Data excerpts =

______

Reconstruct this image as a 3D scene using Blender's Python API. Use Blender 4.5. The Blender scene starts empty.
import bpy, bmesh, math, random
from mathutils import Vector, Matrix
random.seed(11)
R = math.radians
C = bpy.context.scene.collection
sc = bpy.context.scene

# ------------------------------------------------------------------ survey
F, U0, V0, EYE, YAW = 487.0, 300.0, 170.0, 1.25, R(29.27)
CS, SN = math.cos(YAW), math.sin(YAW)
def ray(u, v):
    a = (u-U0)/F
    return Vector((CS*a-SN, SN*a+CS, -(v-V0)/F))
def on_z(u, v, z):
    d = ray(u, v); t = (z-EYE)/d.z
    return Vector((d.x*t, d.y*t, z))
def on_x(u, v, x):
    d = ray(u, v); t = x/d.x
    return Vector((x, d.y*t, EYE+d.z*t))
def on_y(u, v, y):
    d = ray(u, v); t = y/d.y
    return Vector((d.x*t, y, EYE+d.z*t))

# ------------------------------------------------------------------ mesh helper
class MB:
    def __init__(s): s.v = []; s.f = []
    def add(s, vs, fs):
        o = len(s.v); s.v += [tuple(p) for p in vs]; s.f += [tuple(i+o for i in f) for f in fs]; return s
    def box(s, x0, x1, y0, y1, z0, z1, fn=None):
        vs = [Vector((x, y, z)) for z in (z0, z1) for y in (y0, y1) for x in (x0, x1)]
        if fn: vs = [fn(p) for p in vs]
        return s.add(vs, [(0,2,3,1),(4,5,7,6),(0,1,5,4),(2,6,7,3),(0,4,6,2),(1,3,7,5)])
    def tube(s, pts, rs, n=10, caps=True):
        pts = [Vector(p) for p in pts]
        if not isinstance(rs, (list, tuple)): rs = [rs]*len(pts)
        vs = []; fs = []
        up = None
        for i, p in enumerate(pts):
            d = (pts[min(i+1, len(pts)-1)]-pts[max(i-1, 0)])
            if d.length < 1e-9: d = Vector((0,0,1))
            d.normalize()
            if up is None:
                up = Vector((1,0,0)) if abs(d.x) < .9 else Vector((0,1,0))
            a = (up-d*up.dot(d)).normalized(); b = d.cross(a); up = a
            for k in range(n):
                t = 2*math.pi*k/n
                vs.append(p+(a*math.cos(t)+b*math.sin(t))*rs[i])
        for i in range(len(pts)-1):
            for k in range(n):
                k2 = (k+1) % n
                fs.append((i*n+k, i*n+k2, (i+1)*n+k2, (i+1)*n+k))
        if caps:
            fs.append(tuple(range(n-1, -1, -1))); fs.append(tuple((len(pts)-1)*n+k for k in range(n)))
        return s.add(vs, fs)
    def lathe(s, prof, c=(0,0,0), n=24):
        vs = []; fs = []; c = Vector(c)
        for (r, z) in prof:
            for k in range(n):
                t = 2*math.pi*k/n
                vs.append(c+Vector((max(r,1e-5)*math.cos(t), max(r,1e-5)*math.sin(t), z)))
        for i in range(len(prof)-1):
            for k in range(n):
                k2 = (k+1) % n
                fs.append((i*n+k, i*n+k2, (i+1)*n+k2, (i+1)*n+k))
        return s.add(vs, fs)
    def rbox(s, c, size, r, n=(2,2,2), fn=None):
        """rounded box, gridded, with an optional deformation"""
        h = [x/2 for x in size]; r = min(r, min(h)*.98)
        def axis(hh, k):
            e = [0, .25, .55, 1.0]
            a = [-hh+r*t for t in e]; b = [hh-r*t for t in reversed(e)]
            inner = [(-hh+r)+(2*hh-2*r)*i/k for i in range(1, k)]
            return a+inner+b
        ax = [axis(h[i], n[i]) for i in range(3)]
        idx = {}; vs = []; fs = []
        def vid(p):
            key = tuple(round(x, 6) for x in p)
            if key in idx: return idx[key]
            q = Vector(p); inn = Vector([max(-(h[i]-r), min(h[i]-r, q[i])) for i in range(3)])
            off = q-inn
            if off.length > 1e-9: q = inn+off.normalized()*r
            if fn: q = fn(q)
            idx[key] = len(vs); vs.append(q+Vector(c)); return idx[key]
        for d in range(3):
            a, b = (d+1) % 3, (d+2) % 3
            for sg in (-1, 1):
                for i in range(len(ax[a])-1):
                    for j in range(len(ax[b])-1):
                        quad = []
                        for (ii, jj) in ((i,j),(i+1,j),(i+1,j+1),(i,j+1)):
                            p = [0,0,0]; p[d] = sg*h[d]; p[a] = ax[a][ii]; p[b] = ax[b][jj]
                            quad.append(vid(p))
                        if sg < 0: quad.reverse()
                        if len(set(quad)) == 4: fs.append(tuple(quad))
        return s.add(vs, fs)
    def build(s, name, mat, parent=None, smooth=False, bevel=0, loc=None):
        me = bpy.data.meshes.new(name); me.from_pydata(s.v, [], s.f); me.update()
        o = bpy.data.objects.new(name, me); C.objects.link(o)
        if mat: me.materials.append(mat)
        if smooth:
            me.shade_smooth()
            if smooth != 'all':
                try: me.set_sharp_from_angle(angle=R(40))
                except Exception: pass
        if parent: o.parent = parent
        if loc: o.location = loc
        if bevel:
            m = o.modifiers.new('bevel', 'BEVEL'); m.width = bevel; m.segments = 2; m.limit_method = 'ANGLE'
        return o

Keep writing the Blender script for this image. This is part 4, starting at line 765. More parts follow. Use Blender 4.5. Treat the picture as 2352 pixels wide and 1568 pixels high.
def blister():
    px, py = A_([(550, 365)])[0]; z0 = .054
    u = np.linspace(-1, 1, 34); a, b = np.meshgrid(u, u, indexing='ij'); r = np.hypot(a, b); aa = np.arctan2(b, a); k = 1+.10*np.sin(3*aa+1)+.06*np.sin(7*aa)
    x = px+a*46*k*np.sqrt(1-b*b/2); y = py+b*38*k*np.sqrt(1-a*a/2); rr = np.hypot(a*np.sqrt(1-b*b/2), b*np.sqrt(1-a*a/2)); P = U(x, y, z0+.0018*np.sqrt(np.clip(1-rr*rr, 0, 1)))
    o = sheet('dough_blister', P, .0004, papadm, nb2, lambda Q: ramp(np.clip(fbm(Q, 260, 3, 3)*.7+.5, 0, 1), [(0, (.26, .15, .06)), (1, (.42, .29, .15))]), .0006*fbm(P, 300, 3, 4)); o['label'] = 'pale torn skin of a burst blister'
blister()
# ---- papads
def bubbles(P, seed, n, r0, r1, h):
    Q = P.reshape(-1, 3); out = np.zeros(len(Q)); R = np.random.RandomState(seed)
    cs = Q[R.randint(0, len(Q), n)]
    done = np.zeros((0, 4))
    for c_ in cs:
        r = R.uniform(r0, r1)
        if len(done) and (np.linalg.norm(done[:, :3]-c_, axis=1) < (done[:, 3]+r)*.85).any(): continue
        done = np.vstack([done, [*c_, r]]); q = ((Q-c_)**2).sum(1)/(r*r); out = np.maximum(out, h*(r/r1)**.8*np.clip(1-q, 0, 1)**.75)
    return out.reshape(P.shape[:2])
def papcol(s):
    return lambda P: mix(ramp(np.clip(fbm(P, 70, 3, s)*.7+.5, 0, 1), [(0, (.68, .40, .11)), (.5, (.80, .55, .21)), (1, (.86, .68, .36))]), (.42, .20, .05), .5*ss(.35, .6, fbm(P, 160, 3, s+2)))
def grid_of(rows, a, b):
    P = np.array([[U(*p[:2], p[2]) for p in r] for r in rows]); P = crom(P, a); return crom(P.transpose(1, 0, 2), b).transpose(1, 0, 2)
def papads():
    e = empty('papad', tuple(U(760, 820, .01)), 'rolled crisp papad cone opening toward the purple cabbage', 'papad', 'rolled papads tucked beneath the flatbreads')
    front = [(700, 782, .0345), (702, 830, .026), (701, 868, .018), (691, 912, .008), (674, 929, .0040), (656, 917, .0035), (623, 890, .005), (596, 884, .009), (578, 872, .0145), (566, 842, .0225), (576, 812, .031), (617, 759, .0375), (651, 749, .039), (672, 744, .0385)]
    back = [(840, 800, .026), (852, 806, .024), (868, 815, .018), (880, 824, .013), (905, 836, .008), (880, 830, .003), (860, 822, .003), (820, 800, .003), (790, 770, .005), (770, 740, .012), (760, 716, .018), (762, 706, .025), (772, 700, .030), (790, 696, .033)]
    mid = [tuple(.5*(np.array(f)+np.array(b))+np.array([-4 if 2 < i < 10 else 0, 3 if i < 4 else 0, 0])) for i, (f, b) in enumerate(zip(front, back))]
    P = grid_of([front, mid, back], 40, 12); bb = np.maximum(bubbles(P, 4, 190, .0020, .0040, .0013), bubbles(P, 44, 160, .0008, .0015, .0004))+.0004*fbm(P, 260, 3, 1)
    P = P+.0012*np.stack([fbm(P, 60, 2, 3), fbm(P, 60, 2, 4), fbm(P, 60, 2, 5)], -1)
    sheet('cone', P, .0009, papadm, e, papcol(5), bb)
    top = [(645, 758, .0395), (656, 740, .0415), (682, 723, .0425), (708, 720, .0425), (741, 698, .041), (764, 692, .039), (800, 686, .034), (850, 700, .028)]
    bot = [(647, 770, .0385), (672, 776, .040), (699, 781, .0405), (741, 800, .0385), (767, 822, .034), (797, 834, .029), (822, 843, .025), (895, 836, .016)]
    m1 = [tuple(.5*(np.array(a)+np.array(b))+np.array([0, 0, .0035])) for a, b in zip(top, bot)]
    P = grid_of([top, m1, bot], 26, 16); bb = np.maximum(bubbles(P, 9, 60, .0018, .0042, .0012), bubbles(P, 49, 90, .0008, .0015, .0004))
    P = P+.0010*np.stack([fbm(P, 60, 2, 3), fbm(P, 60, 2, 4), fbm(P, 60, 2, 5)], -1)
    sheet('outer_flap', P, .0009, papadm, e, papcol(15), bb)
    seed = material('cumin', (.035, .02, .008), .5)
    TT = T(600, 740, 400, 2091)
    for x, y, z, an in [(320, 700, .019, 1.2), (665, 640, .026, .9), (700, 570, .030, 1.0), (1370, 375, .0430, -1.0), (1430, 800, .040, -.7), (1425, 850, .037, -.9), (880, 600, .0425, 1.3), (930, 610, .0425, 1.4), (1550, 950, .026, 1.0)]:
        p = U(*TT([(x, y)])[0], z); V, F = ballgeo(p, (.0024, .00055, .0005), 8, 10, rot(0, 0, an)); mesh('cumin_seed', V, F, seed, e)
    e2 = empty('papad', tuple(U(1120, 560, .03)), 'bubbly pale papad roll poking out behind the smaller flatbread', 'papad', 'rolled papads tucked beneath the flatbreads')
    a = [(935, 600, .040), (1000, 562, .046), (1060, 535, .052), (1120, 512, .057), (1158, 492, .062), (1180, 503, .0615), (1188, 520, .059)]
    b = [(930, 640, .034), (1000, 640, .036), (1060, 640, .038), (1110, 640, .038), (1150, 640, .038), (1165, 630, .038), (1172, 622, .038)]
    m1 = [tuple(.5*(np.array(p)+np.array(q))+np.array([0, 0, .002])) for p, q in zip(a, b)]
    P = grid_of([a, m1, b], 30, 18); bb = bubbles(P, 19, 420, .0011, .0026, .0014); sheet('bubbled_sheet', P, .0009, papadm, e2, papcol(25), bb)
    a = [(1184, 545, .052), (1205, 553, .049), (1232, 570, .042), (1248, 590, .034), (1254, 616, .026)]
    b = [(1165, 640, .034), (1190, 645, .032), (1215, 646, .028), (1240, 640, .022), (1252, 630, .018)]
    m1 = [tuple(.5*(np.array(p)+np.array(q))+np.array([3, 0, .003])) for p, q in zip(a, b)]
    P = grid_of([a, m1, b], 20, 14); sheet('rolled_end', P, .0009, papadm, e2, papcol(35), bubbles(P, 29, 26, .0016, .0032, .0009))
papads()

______

Aim =
Please print exactly what appears from the first line of the data through the line with "return Vector((d.x*t, y, EYE+d.z*t))", including both of those lines and nothing past them.

Solved problem =
Reconstruct this image as a 3D scene using Blender's Python API. Use Blender 4.5. The Blender scene starts empty.
import bpy, bmesh, math, random
from mathutils import Vector, Matrix
random.seed(11)
R = math.radians
C = bpy.context.scene.collection
sc = bpy.context.scene

# ------------------------------------------------------------------ survey
F, U0, V0, EYE, YAW = 487.0, 300.0, 170.0, 1.25, R(29.27)
CS, SN = math.cos(YAW), math.sin(YAW)
def ray(u, v):
    a = (u-U0)/F
    return Vector((CS*a-SN, SN*a+CS, -(v-V0)/F))
def on_z(u, v, z):
    d = ray(u, v); t = (z-EYE)/d.z
    return Vector((d.x*t, d.y*t, z))
def on_x(u, v, x):
    d = ray(u, v); t = x/d.x
    return Vector((x, d.y*t, EYE+d.z*t))
def on_y(u, v, y):
    d = ray(u, v); t = y/d.y
    return Vector((d.x*t, y, EYE+d.z*t))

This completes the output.